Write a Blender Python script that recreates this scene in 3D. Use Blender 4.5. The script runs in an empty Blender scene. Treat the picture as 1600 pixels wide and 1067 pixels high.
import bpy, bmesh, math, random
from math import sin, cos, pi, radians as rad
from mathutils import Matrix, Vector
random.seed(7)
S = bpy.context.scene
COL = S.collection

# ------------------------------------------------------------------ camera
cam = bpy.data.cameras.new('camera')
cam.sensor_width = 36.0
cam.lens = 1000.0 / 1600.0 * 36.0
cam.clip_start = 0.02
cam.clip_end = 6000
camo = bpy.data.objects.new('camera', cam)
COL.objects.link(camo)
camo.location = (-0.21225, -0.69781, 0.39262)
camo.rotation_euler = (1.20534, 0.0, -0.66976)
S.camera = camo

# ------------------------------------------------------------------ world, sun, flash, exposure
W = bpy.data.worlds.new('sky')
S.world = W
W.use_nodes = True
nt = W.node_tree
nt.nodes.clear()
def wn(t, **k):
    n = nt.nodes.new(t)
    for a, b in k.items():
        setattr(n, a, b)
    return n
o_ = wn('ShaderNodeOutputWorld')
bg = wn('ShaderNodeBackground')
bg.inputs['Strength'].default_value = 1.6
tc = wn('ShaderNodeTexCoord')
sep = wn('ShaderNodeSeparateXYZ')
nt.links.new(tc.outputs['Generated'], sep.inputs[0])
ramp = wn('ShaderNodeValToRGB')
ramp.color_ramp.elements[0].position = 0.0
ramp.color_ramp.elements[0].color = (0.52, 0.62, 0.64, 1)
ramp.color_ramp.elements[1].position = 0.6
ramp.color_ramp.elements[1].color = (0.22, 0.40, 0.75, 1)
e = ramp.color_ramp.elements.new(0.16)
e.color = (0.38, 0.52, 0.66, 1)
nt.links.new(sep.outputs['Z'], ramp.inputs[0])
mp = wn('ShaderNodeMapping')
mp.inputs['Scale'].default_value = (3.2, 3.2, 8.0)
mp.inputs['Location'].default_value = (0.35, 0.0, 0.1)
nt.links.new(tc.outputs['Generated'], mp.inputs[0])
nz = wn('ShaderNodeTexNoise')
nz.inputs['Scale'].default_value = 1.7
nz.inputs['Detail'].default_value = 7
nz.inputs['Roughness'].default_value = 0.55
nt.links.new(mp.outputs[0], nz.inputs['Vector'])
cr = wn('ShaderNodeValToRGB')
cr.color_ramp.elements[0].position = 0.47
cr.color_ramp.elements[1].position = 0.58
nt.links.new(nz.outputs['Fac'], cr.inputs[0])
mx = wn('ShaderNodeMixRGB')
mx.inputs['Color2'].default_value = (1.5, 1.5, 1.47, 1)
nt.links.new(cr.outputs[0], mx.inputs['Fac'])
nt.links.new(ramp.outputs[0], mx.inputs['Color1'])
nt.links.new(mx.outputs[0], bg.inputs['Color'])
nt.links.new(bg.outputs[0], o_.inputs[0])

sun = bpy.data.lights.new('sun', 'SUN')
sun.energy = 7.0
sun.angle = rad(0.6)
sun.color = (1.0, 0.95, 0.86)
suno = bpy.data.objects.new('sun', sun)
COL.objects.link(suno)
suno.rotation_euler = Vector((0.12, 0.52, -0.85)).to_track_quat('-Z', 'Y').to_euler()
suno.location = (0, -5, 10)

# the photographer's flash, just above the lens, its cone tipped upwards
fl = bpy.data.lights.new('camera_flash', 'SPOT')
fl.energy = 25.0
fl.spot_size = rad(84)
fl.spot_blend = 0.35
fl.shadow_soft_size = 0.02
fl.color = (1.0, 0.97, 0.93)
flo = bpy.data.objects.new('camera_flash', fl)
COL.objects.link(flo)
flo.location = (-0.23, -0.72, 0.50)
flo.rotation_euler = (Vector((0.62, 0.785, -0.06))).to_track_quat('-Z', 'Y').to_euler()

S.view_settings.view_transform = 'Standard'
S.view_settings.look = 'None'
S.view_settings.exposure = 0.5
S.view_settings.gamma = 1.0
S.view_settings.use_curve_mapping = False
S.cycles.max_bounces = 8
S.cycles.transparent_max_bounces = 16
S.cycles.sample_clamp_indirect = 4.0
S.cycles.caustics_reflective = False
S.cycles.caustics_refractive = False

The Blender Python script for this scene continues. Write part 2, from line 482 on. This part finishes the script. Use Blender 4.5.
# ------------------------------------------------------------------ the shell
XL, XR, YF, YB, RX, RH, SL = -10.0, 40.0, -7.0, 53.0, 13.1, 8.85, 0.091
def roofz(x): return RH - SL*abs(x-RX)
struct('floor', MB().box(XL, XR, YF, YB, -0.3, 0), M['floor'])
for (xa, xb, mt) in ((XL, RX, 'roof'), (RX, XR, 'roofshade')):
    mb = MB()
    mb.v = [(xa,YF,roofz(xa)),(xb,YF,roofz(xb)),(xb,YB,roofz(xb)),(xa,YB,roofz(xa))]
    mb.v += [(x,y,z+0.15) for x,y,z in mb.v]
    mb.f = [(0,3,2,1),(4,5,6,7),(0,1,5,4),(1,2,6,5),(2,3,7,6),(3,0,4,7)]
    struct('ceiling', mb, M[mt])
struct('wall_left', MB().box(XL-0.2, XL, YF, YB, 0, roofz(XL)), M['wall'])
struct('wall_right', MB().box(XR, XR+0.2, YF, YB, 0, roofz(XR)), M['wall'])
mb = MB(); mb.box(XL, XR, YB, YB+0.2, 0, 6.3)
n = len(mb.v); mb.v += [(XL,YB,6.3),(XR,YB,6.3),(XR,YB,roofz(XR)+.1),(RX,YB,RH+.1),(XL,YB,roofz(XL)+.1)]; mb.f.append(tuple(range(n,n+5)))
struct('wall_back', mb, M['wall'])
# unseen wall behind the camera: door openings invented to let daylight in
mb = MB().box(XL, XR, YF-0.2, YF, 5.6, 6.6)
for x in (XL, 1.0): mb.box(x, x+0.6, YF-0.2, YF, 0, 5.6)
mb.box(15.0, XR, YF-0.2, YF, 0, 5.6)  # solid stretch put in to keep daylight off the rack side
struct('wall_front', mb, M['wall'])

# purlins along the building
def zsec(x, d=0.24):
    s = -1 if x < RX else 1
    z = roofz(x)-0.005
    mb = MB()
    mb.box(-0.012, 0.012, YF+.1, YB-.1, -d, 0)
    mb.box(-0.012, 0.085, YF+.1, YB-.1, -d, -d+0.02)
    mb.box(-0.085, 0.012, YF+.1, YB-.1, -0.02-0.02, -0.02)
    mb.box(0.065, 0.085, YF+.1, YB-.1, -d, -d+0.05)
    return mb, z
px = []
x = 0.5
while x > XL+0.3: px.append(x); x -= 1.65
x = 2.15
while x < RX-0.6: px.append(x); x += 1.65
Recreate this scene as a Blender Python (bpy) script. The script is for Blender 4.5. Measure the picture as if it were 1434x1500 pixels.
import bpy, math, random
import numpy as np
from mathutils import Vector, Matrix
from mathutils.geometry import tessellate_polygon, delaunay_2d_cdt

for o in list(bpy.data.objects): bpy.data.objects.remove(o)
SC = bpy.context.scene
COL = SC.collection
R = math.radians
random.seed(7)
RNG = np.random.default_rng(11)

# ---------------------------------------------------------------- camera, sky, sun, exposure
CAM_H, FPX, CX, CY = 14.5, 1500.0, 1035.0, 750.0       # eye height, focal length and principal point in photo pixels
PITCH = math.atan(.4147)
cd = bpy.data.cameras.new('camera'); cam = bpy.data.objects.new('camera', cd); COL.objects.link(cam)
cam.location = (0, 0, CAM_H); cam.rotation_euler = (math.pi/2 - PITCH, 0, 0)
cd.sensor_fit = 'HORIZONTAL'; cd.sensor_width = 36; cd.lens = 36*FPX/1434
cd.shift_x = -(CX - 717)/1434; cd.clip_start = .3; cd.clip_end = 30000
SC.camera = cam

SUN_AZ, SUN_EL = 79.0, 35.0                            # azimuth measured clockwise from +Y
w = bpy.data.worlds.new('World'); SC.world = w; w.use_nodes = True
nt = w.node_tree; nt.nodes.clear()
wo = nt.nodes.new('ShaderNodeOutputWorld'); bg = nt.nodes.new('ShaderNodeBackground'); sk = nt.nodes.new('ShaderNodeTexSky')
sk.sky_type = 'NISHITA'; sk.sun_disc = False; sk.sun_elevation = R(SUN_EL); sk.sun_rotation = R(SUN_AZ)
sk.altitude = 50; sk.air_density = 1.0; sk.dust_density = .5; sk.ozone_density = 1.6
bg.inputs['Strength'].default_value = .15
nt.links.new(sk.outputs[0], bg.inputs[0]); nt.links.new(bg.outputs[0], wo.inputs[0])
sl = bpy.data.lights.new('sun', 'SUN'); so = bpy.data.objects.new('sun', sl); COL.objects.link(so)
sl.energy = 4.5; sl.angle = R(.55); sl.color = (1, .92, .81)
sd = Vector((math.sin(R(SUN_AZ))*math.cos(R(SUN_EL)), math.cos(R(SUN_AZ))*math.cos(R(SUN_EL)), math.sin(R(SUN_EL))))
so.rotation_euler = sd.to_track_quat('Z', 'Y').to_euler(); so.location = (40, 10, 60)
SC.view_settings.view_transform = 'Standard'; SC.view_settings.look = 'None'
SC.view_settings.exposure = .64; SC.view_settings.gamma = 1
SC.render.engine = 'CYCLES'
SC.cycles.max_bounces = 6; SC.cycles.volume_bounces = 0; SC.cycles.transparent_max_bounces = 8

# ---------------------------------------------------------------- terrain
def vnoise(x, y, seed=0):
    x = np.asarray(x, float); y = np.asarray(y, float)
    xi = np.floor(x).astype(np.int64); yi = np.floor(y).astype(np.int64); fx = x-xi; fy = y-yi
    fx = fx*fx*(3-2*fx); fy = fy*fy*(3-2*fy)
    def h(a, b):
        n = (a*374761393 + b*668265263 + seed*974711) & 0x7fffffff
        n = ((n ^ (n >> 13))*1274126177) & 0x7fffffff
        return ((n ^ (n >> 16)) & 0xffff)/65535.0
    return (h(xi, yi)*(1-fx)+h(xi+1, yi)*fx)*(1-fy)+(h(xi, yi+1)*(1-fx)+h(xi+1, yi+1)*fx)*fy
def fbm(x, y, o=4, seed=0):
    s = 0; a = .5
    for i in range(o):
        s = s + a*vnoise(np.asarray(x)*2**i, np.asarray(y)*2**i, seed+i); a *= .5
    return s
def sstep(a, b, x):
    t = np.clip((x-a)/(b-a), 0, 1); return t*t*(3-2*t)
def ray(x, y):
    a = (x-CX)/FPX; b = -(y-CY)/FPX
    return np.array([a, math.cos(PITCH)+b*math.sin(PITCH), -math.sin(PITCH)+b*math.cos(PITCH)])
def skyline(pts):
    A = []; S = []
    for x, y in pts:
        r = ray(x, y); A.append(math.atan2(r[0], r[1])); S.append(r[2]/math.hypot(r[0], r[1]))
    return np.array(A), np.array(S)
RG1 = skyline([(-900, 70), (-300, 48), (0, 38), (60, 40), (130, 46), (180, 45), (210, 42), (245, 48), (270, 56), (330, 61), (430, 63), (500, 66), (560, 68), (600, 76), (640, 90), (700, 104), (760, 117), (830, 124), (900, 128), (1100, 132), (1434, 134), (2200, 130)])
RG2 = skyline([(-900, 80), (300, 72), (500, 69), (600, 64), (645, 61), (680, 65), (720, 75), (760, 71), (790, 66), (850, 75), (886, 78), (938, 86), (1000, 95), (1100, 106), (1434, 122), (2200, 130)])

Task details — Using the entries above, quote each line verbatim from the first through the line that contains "S.camera = camo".

Written solution —
Write a Blender Python script that recreates this scene in 3D. Use Blender 4.5. The script runs in an empty Blender scene. Treat the picture as 1600 pixels wide and 1067 pixels high.
import bpy, bmesh, math, random
from math import sin, cos, pi, radians as rad
from mathutils import Matrix, Vector
random.seed(7)
S = bpy.context.scene
COL = S.collection

# ------------------------------------------------------------------ camera
cam = bpy.data.cameras.new('camera')
cam.sensor_width = 36.0
cam.lens = 1000.0 / 1600.0 * 36.0
cam.clip_start = 0.02
cam.clip_end = 6000
camo = bpy.data.objects.new('camera', cam)
COL.objects.link(camo)
camo.location = (-0.21225, -0.69781, 0.39262)
camo.rotation_euler = (1.20534, 0.0, -0.66976)
S.camera = camo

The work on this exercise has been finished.